Humor me for a second and think about your top ten, even your top five favorite Instagram accounts. Maybe they’re style bloggers or social media stars or influencers. How many of the people that came to mind are white? And if what we find to be beautiful is shaped by what we see frequently highlighted as beautiful, prominent or influential, what does it mean that a high percentage of the faces we see are white faces? Eurocentric beauty standards will be reinforced over and over again each time you open up the Instagram app to kill time. I was struck by the realization that the guardrails we tend to use when assuming what a celebrity, blogger or influencer typically looks like can actively harm BIPOC social media users trying to enter that same space. The ability to monetize your following shouldn’t have a race requirement, but it certainly is easier to achieve certain goals when you look like those who have done it before you.
It also begs the question of how beauty standards for each person on social media are shaped. Eurocentrism has long been the battle cry of what is considered beautiful in America, and in the age of the internet you’d think that exposure to the most curated, edited images of people all around the world would shift that guideline. But, we reinforce what we know by not actively vetting who we follow. Our world is so highly and instantly connected so there’s no excuse (and no reason) to not be following a diverse array of creators, bloggers, influencers, etc.
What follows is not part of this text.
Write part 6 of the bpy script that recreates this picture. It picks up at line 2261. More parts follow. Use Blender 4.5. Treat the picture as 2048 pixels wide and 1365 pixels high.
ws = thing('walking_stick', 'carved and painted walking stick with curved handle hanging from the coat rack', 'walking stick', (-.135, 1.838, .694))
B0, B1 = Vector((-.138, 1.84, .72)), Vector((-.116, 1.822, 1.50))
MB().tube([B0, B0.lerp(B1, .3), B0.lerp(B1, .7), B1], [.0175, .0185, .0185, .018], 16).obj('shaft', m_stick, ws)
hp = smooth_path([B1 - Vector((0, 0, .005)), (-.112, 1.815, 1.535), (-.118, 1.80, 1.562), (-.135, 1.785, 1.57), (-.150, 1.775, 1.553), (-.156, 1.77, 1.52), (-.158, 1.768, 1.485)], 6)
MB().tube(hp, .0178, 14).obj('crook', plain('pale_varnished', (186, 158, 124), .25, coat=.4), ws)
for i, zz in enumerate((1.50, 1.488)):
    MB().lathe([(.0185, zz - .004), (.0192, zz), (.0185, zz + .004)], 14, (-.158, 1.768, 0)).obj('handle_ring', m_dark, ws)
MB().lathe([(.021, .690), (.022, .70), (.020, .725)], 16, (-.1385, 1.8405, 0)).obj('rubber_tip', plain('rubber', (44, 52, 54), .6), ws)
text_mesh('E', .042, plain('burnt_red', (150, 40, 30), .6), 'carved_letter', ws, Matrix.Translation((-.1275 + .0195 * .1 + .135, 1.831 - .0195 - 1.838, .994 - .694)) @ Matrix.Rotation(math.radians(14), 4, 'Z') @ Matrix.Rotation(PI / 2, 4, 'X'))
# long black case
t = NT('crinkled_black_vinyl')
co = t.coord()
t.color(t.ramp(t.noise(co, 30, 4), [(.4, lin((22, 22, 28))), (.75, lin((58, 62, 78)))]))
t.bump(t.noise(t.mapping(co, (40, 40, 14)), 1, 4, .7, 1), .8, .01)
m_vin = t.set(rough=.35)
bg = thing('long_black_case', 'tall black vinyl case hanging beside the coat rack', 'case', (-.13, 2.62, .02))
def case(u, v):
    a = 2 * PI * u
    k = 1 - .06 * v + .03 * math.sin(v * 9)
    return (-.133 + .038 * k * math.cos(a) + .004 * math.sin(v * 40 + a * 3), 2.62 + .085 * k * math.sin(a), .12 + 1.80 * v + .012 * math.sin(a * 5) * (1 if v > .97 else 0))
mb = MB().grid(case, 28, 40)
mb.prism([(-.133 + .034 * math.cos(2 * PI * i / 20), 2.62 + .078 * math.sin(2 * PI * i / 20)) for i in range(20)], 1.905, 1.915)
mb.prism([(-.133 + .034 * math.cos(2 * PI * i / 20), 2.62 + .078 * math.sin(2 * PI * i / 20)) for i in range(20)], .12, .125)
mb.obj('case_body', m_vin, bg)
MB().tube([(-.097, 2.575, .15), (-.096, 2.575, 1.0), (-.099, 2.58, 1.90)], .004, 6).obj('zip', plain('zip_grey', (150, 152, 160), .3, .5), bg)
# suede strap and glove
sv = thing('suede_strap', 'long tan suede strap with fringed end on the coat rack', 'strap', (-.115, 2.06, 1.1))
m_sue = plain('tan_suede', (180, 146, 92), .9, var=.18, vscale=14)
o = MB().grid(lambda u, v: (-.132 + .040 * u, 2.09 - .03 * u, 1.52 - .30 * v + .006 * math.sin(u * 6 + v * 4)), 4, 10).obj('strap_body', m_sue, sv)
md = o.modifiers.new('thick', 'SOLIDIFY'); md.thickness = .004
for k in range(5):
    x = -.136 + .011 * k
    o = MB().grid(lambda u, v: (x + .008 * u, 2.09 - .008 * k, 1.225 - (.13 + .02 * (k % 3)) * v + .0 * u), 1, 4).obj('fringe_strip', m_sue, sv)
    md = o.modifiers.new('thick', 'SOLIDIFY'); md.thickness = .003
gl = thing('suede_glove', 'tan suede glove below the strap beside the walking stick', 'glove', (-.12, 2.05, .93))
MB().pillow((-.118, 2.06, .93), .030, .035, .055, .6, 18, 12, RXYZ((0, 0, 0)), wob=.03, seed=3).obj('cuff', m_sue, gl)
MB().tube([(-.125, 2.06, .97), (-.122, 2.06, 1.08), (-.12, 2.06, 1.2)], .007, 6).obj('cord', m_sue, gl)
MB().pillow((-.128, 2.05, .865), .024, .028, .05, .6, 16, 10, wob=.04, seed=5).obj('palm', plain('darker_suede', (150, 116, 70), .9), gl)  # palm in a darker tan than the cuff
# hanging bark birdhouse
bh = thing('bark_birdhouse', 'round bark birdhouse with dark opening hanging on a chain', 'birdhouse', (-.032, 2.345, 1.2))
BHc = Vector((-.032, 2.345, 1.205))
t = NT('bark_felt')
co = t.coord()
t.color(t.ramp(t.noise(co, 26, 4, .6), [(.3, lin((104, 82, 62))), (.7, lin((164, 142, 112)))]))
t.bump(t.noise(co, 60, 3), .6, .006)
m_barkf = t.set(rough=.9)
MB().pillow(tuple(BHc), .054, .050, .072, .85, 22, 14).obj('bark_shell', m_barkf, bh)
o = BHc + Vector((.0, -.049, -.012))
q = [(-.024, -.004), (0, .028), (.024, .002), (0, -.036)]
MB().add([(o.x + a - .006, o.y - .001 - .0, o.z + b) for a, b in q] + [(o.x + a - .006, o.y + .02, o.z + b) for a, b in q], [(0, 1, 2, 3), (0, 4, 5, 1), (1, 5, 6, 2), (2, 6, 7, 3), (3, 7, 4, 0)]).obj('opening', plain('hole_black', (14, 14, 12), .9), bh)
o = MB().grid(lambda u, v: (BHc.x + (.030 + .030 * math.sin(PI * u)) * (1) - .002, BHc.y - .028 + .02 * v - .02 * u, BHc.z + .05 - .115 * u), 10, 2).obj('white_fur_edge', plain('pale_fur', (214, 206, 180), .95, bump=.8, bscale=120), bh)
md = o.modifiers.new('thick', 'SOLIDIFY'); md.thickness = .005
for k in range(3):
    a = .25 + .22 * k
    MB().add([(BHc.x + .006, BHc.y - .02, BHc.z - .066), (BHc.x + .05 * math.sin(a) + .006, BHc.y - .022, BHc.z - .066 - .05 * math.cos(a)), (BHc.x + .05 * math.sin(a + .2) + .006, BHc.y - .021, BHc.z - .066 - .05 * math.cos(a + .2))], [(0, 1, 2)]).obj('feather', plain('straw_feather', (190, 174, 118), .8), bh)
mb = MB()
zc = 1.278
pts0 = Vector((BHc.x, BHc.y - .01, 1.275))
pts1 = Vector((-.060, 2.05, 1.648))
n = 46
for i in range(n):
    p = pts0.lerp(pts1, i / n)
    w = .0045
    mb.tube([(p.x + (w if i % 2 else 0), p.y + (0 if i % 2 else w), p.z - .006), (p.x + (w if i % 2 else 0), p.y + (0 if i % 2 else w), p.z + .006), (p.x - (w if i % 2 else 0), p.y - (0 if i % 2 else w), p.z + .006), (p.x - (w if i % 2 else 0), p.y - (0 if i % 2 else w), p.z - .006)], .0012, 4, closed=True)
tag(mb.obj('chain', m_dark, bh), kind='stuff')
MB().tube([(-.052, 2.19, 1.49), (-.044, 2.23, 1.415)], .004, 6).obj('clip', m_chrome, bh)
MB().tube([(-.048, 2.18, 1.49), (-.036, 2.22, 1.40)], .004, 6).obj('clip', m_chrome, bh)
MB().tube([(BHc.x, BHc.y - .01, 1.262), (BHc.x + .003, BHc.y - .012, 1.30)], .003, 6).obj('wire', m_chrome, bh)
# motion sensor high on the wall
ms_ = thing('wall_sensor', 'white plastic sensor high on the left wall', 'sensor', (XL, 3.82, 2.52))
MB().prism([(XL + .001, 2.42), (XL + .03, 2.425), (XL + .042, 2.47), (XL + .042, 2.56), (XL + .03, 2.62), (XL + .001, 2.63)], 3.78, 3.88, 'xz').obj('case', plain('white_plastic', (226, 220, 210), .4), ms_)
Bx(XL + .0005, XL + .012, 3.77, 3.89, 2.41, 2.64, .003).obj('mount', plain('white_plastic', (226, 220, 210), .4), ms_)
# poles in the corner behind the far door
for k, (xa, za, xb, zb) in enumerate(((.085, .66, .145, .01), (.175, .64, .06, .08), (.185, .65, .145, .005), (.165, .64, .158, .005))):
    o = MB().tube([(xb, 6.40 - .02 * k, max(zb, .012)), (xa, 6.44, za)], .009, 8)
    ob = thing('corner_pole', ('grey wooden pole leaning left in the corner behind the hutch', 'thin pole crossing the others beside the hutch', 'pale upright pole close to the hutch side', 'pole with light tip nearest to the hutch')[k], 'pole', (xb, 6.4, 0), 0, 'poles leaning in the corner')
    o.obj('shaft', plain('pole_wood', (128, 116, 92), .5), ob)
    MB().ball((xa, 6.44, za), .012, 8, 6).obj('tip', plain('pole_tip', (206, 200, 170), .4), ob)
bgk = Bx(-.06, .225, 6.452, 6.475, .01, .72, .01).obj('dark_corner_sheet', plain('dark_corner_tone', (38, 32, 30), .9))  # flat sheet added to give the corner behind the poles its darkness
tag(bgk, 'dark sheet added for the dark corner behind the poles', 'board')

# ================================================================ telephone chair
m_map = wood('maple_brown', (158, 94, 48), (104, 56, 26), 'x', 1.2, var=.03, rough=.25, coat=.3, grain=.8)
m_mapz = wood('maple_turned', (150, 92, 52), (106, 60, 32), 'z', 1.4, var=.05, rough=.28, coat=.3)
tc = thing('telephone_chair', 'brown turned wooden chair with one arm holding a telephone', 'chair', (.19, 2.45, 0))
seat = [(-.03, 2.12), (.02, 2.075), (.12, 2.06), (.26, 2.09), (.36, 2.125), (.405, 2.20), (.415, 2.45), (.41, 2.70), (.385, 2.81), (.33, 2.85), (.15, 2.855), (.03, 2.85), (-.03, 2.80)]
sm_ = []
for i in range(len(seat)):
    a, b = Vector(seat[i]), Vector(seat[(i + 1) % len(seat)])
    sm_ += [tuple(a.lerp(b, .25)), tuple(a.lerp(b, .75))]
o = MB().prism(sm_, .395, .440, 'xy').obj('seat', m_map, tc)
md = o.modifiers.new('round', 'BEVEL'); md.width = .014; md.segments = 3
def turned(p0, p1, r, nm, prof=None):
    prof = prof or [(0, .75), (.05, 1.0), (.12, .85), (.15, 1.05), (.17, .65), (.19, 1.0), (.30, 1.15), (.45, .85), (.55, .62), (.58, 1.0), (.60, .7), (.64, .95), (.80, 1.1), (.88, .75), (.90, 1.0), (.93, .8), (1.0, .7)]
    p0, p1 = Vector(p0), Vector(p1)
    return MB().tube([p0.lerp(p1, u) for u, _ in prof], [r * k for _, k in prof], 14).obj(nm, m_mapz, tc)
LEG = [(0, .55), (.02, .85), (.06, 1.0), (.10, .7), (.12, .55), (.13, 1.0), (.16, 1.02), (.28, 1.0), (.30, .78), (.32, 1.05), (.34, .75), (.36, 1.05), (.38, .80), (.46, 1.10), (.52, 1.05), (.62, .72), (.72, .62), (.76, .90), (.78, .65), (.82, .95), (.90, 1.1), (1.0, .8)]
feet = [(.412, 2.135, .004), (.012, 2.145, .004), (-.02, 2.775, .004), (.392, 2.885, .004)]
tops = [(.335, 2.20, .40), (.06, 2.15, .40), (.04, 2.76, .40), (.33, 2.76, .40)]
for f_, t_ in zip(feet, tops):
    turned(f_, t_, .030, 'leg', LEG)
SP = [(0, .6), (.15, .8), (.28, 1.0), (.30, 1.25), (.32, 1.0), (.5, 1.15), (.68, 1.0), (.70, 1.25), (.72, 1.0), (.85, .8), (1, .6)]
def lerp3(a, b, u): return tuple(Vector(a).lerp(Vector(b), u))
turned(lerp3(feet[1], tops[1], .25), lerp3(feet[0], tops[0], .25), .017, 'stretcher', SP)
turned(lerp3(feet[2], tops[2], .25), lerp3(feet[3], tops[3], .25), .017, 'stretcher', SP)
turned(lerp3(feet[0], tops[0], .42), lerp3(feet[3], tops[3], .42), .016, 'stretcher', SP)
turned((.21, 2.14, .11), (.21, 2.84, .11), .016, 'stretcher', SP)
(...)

We used to have to simply accept what the media chose to show us - in a world of limited choices, those who curate what’s on TV or in the movies hold the majority of the power to shape what is considered beautiful. But, in a day and age where the Instagram feed you check every single hour is based on who you actively choose to follow, there’s no excuse to only be seeing and supporting users who look exactly like you (or who are mainly, or all, white). I need to do better. You need to do better. We all need to do better. It’s time to question what we see celebrated and elevated on a daily basis, to question whether it’s strange or not that all of the bloggers you follow look the same way, and to actively seek out supporting influencers who might be boxed out of the running because of the pervasive beauty standards we were fed and reinforce on a daily basis - just food for thought.